Special issues No. 2,
Pages: 79-80,
https://doi.org/10.69646/15scslsa50
XV Serbian Conference on Spectral Line Shapes in Astrophysics
Published by: Astronomical Observatory Belgrade

The classification of active galactic nuclei (AGNs) in large-scale optical time-domain surveys is challenged by irregular sampling and diverse variability behavior. Traditional methods often focus on direct time-series statistics and/or spectral features, overlooking the dynamical structure of lightcurves.

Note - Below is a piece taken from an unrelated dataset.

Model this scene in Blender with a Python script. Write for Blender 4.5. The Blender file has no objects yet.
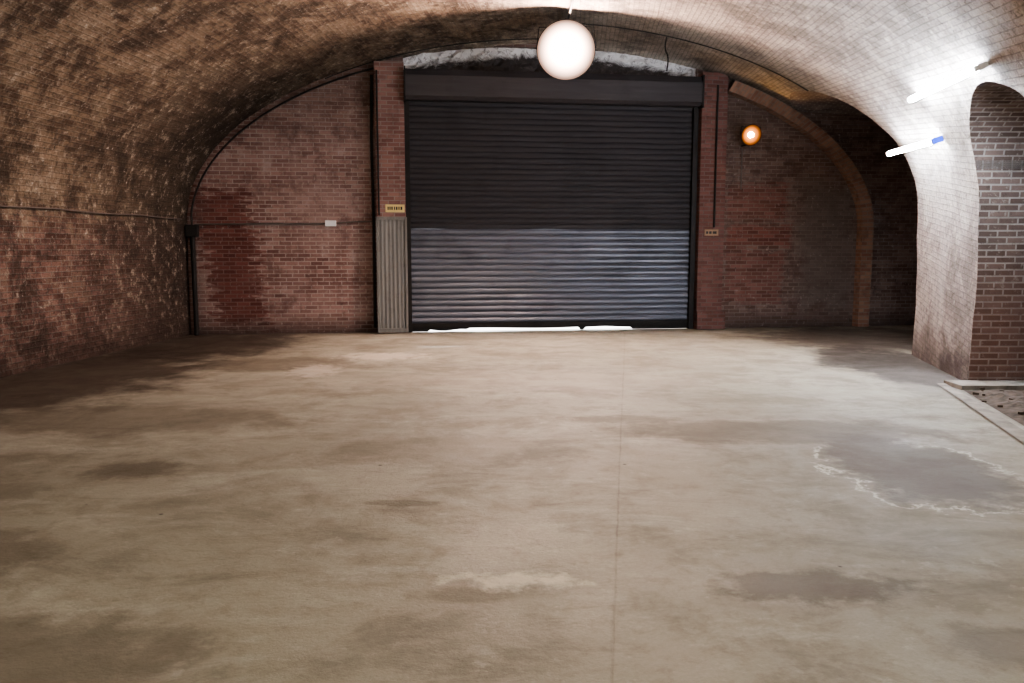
import bpy, math, random
from mathutils import Vector, noise as mnoise
random.seed(4)
scene=bpy.context.scene

# ---------------------------------------------------------------- node helper
class NT:
    def __init__(s,name):
        s.mat=bpy.data.materials.new(name); s.mat.use_nodes=True
        s.t=s.mat.node_tree; s.n=s.t.nodes; s.l=s.t.links
        s.bsdf=s.n['Principled BSDF']
        s.geo=s.n.new('ShaderNodeNewGeometry'); s.tc=s.n.new('ShaderNodeTexCoord')
        sp=s.n.new('ShaderNodeSeparateXYZ'); s.l.new(s.geo.outputs['Position'],sp.inputs[0])
        s.X,s.Y,s.Z=sp.outputs
        s.pos=s.geo.outputs['Position']; s.uv=s.tc.outputs['UV']
    def put(s,sock,v):
        if v is None: return
        if isinstance(v,bpy.types.NodeSocket): s.l.new(v,sock)
        elif isinstance(v,(tuple,list)) and len(v)==3 and sock.type=='RGBA': sock.default_value=(*v,1)
        else: sock.default_value=v
    def m(s,op,a,b=None,clamp=False):
        n=s.n.new('ShaderNodeMath'); n.operation=op; n.use_clamp=clamp
        s.put(n.inputs[0],a); s.put(n.inputs[1],b); return n.outputs[0]
    def noise(s,vec,scale,detail=4,rough=.55,dist=0.):
        n=s.n.new('ShaderNodeTexNoise'); s.put(n.inputs['Vector'],vec)
        n.inputs['Scale'].default_value=scale; n.inputs['Detail'].default_value=detail
        n.inputs['Roughness'].default_value=rough; n.inputs['Distortion'].default_value=dist
        return n.outputs[0]
    def mr(s,v,a,b,c=0.,d=1.):
        n=s.n.new('ShaderNodeMapRange'); s.put(n.inputs[0],v)
        for i,k in enumerate((a,b,c,d)): n.inputs[i+1].default_value=k
        return n.outputs[0]
    def mix(s,f,a,b,mode='MIX'):
        n=s.n.new('ShaderNodeMix'); n.data_type='RGBA'; n.blend_type=mode
        s.put(n.inputs[0],f); s.put(n.inputs[6],a); s.put(n.inputs[7],b); return n.outputs[2]
    def scalev(s,vec,v3):
        n=s.n.new('ShaderNodeVectorMath'); n.operation='MULTIPLY'
        s.put(n.inputs[0],vec); n.inputs[1].default_value=v3; return n.outputs[0]
    def brick(s,vec,c1,c2,mo,bw=.225,rh=.075,ms=.009,bias=0.):
        n=s.n.new('ShaderNodeTexBrick'); s.put(n.inputs['Vector'],vec)
        s.put(n.inputs['Color1'],c1); s.put(n.inputs['Color2'],c2); s.put(n.inputs['Mortar'],mo)
        n.inputs['Scale'].default_value=1; n.inputs['Mortar Size'].default_value=ms
        n.inputs['Mortar Smooth'].default_value=.3; n.inputs['Bias'].default_value=bias
        n.inputs['Brick Width'].default_value=bw; n.inputs['Row Height'].default_value=rh
        return n.outputs['Color'],n.outputs['Fac']
    def ell(s,x,y,cx,cy,rx,ry,nz,amt=.8,soft=.12):
        a=s.m('DIVIDE',s.m('SUBTRACT',x,cx),rx); b=s.m('DIVIDE',s.m('SUBTRACT',y,cy),ry)
        d=s.m('SQRT',s.m('ADD',s.m('MULTIPLY',a,a),s.m('MULTIPLY',b,b)))
        d=s.m('ADD',d,s.m('MULTIPLY',s.m('SUBTRACT',nz,.5),amt*2))
        return s.mr(d,1+soft,1-soft), d
    def box(s,x,y,x0,x1,y0,y1,nz,amt=.3,soft=.05):
        nn=s.m('MULTIPLY',s.m('SUBTRACT',nz,.5),amt*2)
        dx=s.m('SUBTRACT',s.m('ABSOLUTE',s.m('SUBTRACT',x,(x0+x1)/2)),(x1-x0)/2)
        dy=s.m('SUBTRACT',s.m('ABSOLUTE',s.m('SUBTRACT',y,(y0+y1)/2)),(y1-y0)/2)
        d=s.m('ADD',s.m('MAXIMUM',dx,dy),nn)
        return s.mr(d,soft,-soft)
    def bump(s,h,strength=.5,dist=.02):
        n=s.n.new('ShaderNodeBump'); n.inputs['Strength'].default_value=strength
        n.inputs['Distance'].default_value=dist; s.put(n.inputs['Height'],h)
        s.l.new(n.outputs[0],s.bsdf.inputs['Normal'])
    def fin(s,col,rough=.85,metal=0.,spec=.3):
        s.put(s.bsdf.inputs['Base Color'],col); s.put(s.bsdf.inputs['Roughness'],rough)
        s.bsdf.inputs['Metallic'].default_value=metal
        s.bsdf.inputs['Specular IOR Level'].default_value=spec
        return s.mat

def simple(name,col,rough=.6,metal=0.,var=.25,scale=6.):
    s=NT(name); nz=s.noise(s.pos,scale,5,.6)
    c=s.mix(s.mr(nz,.3,.7),tuple(k*(1-var) for k in col),tuple(min(1,k*(1+var)) for k in col))
    return s.fin(c,rough,metal)
def emis(name,col,strength):
    s=NT(name); s.bsdf.inputs['Base Color'].default_value=(*col,1)
    s.bsdf.inputs['Emission Color'].default_value=(*col,1)
    s.bsdf.inputs['Emission Strength'].default_value=strength
    return s.mat

# ---------------------------------------------------------------- materials
def vault_mat():
    s=NT('vault_brick')
    uv=s.uv
    c,f=s.brick(uv,(.105,.066,.044),(.29,.21,.145),(.21,.17,.125))
    big=s.noise(s.pos,.55,5,.6); med=s.noise(s.pos,1.8,8,.76,.4); fine=s.noise(s.pos,6.5,7,.78); vf=s.noise(s.pos,19,5,.78)
    low=s.mr(s.m('ADD',s.Z,s.m('MULTIPLY',s.m('SUBTRACT',med,.5),1.4)),2.25,1.75)
    red,_=s.brick(uv,(.13,.06,.048),(.29,.165,.14),(.28,.235,.21))
    c=s.mix(low,c,red)
    dust=s.mr(s.m('ADD',s.m('MULTIPLY',big,.25),s.m('MULTIPLY',med,.75)),.48,.59)
    c=s.mix(s.m('MULTIPLY',dust,s.mr(low,0,1,.55,.3)),c,(.37,.30,.22))
    xw=s.mr(s.m('ADD',s.X,s.m('MULTIPLY',s.m('SUBTRACT',big,.5),3.)),-1.2,3.8)
    c=s.mix(s.m('MULTIPLY',xw,.62),c,(.43,.395,.37))
    c=s.mix(s.m('MULTIPLY',f,s.mr(xw,0,1,.2,.55)),c,(.12,.10,.085))
    soot=s.mr(s.m('ADD',s.m('MULTIPLY',big,.4),s.m('MULTIPLY',med,.6)),.52,.43)
    c=s.mix(s.m('MULTIPLY',soot,s.mr(xw,0,1,.78,.45)),c,(.045,.034,.027))
    far=s.m('MULTIPLY',s.mr(s.m('ADD',s.Y,s.m('MULTIPLY',med,2.)),11.8,14.6),s.mr(s.X,-2.0,-4.8))
    c=s.mix(s.m('MULTIPLY',far,.8),c,(.03,.023,.018))
    fl=s.mr(fine,.54,.62)
    fl=s.m('MULTIPLY',fl,s.mr(med,.42,.58))
    c=s.mix(s.m('MULTIPLY',fl,.65),c,(.50,.43,.34))
    fl2=s.m('MULTIPLY',s.mr(vf,.58,.66),s.mr(fine,.44,.6)); c=s.mix(s.m('MULTIPLY',fl2,.75),c,(.70,.66,.58))
    dk=s.mr(vf,.43,.34); c=s.mix(s.m('MULTIPLY',dk,.7),c,(.035,.027,.02))
    dk=s.mr(fine,.43,.33); c=s.mix(s.m('MULTIPLY',dk,.62),c,(.04,.03,.022))
    damp=s.mr(s.m('ADD',s.Z,s.m('MULTIPLY',s.m('SUBTRACT',med,.5),1.1)),.6,.1)
    c=s.mix(s.m('MULTIPLY',damp,.7),c,(.045,.03,.024))
    h=s.m('ADD',s.m('MULTIPLY',f,-.9),s.m('ADD',s.m('MULTIPLY',fine,2.4),s.m('MULTIPLY',vf,1.0)))
    s.bump(h,1.,.035)
    return s.fin(c,.85,0,.25)
def jamb_mat():
    s=NT('jamb_brick')
    c,f=s.brick(s.uv,(.11,.08,.067),(.21,.155,.135),(.34,.31,.285),ms=.011)
    med=s.noise(s.pos,2.2,6,.65); fine=s.noise(s.pos,12,5,.7)
    c=s.mix(s.mr(med,.4,.65,0,.5),c,(.08,.062,.055))
    c=s.mix(s.mr(fine,.58,.70,0,.5),c,(.45,.42,.38)); c=s.mix(s.mr(fine,.42,.32,0,.5),c,(.05,.04,.035))
    low=s.mr(s.m('ADD',s.Z,s.m('MULTIPLY',med,.6)),1.9,1.1)
    c=s.mix(s.m('MULTIPLY',low,.4),c,(.2,.09,.06))
    s.bump(s.m('ADD',s.m('MULTIPLY',f,-1.),s.m('MULTIPLY',fine,.7)),.8,.015)
    return s.fin(c,.88,0,.25)
def backwall_mat():
    s=NT('back_wall_brick')
    sp=s.n.new('ShaderNodeSeparateXYZ'); s.l.new(s.uv,sp.inputs[0]); U,V=sp.outputs[0],sp.outputs[1]
    n1=s.noise(s.pos,.9,5,.6); n2=s.noise(s.pos,2.8,7,.74); fine=s.noise(s.pos,12,5,.75)
    c,f=s.brick(s.uv,(.15,.076,.065),(.32,.195,.172),(.37,.31,.285),ms=.010)
    dust=s.mr(n1,.4,.62); c=s.mix(s.m('MULTIPLY',dust,.45),c,(.38,.27,.245))
    c=s.mix(s.mr(n2,.50,.64,0,.65),c,(.10,.052,.044))
    c=s.mix(s.mr(n2,.44,.34,0,.5),c,(.44,.35,.32))
    rb,_=s.brick(s.uv,(.085,.025,.02),(.16,.05,.04),(.16,.10,.09))
    st=s.noise(s.scalev(s.pos,(2.2,2.2,11)),1.2,4,.65)
    Us=s.m('ADD',U,s.m('MULTIPLY',s.m('SUBTRACT',V,1.4),.17))
    mk=s.box(Us,V,.36,1.26,.2,2.62,st,.75,.05)
    c=s.mix(s.m('MULTIPLY',mk,.85),c,rb)
    right=s.mr(U,9.9,10.1)
    dkb,_=s.brick(s.uv,(.12,.075,.06),(.21,.145,.125),(.22,.18,.16))
    dkb=s.mix(s.mr(n2,.45,.62,0,.65),dkb,(.07,.043,.037))
    c=s.mix(right,c,dkb)
    rb2,_=s.brick(s.uv,(.12,.042,.034),(.23,.09,.07),(.20,.13,.11))
    for (a,b,lo,hi,k) in ((10.35,11.6,2.15,2.85,.6),(10.35,11.55,.5,1.55,.6),(10.35,11.7,1.62,2.05,.85)):
        mk=s.box(U,V,a,b,lo,hi,st,.25,.05)
        c=s.mix(s.m('MULTIPLY',mk,k),c,rb2)
    mk=s.box(U,V,11.9,13.1,.3,2.9,n2,.7,.15)
    c=s.mix(s.m('MULTIPLY',mk,.55),c,s.mix(n2,(.08,.068,.06),(.17,.145,.125)))
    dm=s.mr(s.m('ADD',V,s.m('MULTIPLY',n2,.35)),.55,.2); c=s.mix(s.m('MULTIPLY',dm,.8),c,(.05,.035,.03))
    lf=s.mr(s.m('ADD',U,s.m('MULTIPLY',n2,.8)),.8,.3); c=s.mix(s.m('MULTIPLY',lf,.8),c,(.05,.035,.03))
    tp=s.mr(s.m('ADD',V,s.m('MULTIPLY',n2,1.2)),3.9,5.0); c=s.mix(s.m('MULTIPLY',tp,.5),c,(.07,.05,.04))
    c=s.mix(s.mr(fine,.60,.70,0,.45),c,(.5,.43,.40)); c=s.mix(s.mr(fine,.40,.32,0,.5),c,(.05,.03,.025))
    s.bump(s.m('ADD',s.m('MULTIPLY',f,-1.),s.m('MULTIPLY',fine,.8)),.9,.018)
    return s.fin(c,.85,0,.25)
def pier_mat(name,a,b,m):
    s=NT(name); c,f=s.brick(s.uv,a,b,m,ms=.010); n=s.noise(s.pos,3.5,6,.7)
    c=s.mix(s.mr(n,.5,.68,0,.5),c,(.08,.04,.03))
    s.bump(s.m('ADD',s.m('MULTIPLY',f,-1.),n),.7,.012); return s.fin(c,.85,0,.25)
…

We propose a novel deep learning pipeline that employs physically inspired representations of variability: the first derivative, characterizing the rate of flux variation, and the second derivative, describing the temporal acceleration of variability. Using high-quality light curves from a highly imbalanced dataset of ∼ 40,000 AGNs from the Zwicky Transient Facility (ZTF) Data Release 6 (DR6), we construct 2D maps of these variability derivatives—encoding both smooth modulations and rapid transitions in observed magnitudes. These dynamic feature maps are used as input to a ResNet-based convolutional neural network (CNN) trained to classify AGN sources as core-dominated Type-1 AGNs (Q ∼ 20,000), Type-1 AGNs with X-ray emission (QX ∼ 4,000), and Type-1 AGNs with radio emission (QR ∼ 2,000). The pilot results from this master’s thesis show that this dual-derivative approach improves classification accuracy of AGN subclasses, providing a scalable, physically motivated basis for light curve classification in current (ZTF) and upcoming Vera C. Rubin Observatory Legacy Survey of Space and Time.